Вечером критиковал Баляскина (Дальний Восток), сговаривался о кукольном театре. Начал определять Л. в группком. Вчера же начал «Канал» и с радостью убедился, что он вчерне написан.
Уланова и Сутулов. Уланова - это деклассированная девушка из дворянской среды (сейчас у меня это Ляля, в прошлом - Измалкова, Людмила Краевская, Елена Бакунина, Мария Энгельгардт и ее матушка, мать Богданова и их множество): Тургенев, судя по «Нови», этих женщин только чуть-чуть понюхал. Сутулов же из мужиков или купцов, как Белугин в «Женитьбе». Таких парней теперь хоть пруд пруди (Панферов), и я сам такой.

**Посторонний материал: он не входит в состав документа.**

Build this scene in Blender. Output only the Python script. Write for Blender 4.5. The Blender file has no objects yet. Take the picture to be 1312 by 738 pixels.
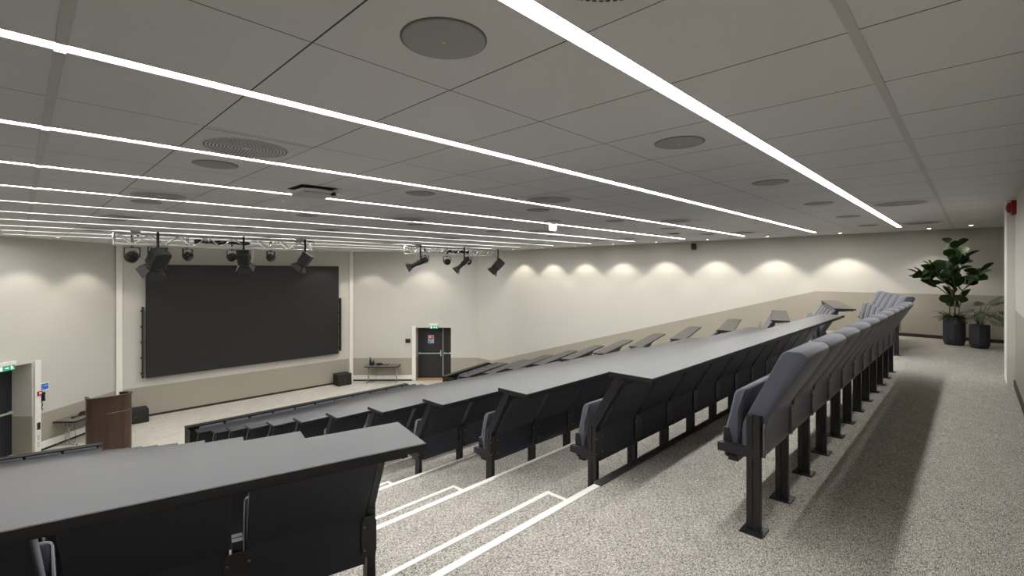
import bpy, bmesh, math, random
from mathutils import Vector, Matrix
random.seed(7)
scene = bpy.context.scene
C = scene.collection
PI = math.pi
sin, cos = math.sin, math.cos

# ------------------------------------------------------------------ materials
def lin(c):
    return tuple(((v/255)/12.92 if v/255 <= .04045 else ((v/255+.055)/1.055)**2.4) for v in c)
def mat(name, rgb, rough=.6, metal=0., spec=.5, emit=None, estr=0., bump=None, coat=0.):
    m = bpy.data.materials.new(name); m.use_nodes = True
    nt = m.node_tree; b = nt.nodes['Principled BSDF']
    b.inputs['Base Color'].default_value = (*lin(rgb), 1)
    b.inputs['Roughness'].default_value = rough
    b.inputs['Metallic'].default_value = metal
    b.inputs['Specular IOR Level'].default_value = spec
    b.inputs['Coat Weight'].default_value = coat
    if emit:
        b.inputs['Emission Color'].default_value = (*lin(emit), 1)
        b.inputs['Emission Strength'].default_value = estr
    if bump:
        sc_, st = bump
        tc = nt.nodes.new('ShaderNodeTexCoord'); n = nt.nodes.new('ShaderNodeTexNoise')
        n.inputs['Scale'].default_value = sc_; n.inputs['Detail'].default_value = 4
        bp = nt.nodes.new('ShaderNodeBump'); bp.inputs['Strength'].default_value = st; bp.inputs['Distance'].default_value = .01
        nt.links.new(tc.outputs['Object'], n.inputs['Vector']); nt.links.new(n.outputs['Fac'], bp.inputs['Height'])
        nt.links.new(bp.outputs['Normal'], b.inputs['Normal'])
    return m
def N(nt, t, **kw):
    n = nt.nodes.new(t)
    for k, v in kw.items():
        setattr(n, k, v)
    return n
def mth(nt, op, a, b=None, clamp=False):
    n = nt.nodes.new('ShaderNodeMath'); n.operation = op; n.use_clamp = clamp
    for i, v in enumerate((a, b)):
        if v is None: continue
        if isinstance(v, (int, float)): n.inputs[i].default_value = v
        else: nt.links.new(v, n.inputs[i])
    return n.outputs[0]
def mixc(nt, fac, a, b):
    n = nt.nodes.new('ShaderNodeMix'); n.data_type = 'RGBA'
    if isinstance(fac, (int, float)): n.inputs[0].default_value = fac
    else: nt.links.new(fac, n.inputs[0])
    for i, v in ((6, a), (7, b)):
        if isinstance(v, tuple): n.inputs[i].default_value = (*v, 1)
        else: nt.links.new(v, n.inputs[i])
    return n.outputs[2]

def make_wall_mat():
    m = mat('wall_paint', (205, 201, 188), .75, bump=(60, .08)); nt = m.node_tree; b = nt.nodes['Principled BSDF']
    g = N(nt, 'ShaderNodeNewGeometry'); s = N(nt, 'ShaderNodeSeparateXYZ'); nt.links.new(g.outputs['Position'], s.inputs[0])
    # dado line follows the rake of the seating, level at the top floor and round the stage
    ln = mth(nt, 'SUBTRACT', 1.0, mth(nt, 'MULTIPLY', mth(nt, 'SUBTRACT', s.outputs['Y'], 3.0), .2766))
    ln = mth(nt, 'MINIMUM', mth(nt, 'MAXIMUM', ln, -2.54), 1.0)
    f = mth(nt, 'GREATER_THAN', s.outputs['Z'], ln)
    nt.links.new(mixc(nt, f, lin((156, 150, 137)), lin((194, 191, 183))), b.inputs['Base Color'])
    return m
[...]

Тут обожание страстное, классовая неприязнь, разрешаемая любовью (люблю Лялю и не люблю тещу именно классовой нелюбовью). Девушка дворянская в процессе деклассирования (Трубецкие): лишнее, условно повторяемое, характеризующее среду, а
не личность, выпадает и остается - вот что это остается? Это то самое, что тайно содержится в высшем классе и закрывается ограждающей его пошлостью среды, оно-то и влечет купца, пролетария, оно-то и сводит его с ума: оно-то и влекло Пушкина и Лермонтова к себе, несмотря на презрение к среде: благородство, к примеру.
Недавно провиделся развратитель (Козочки), как таковой, и я сказал Ляле: - Перебрал всю интеллигенцию и не нашел в ней ни одного такого, а спустился к рабочим, к солдатам, и сколько хочешь! -Вот, - сказала она, - пример тебе хорошей среды: интеллигенция - это море культуры, и в нее, как в море, вливается реками и ручьями все лучшее из всех классов. Только нашим культурным классом было дворянство и из него внесено в интеллигенцию больше всего.
Если воздух давить, он твердеет, и нам известно вещество -твердый воздух. Так, если и человека стеснять, он начинает рассчитывать свое время и дорожить свободной минутой, и в эту минуту свободную создавать совсем новое,
чего в мире еще не бывало. У [воздуха] - твердость, у человека -свобода. Воздух под давлением становится твердым, а человек, понявший необходимость давления, становится свободным.
Мало-помалу один за одним люди на канале... (вторая родина).
Природа - это все, чем был сам человек, и почти все, что содержится в нем теперь.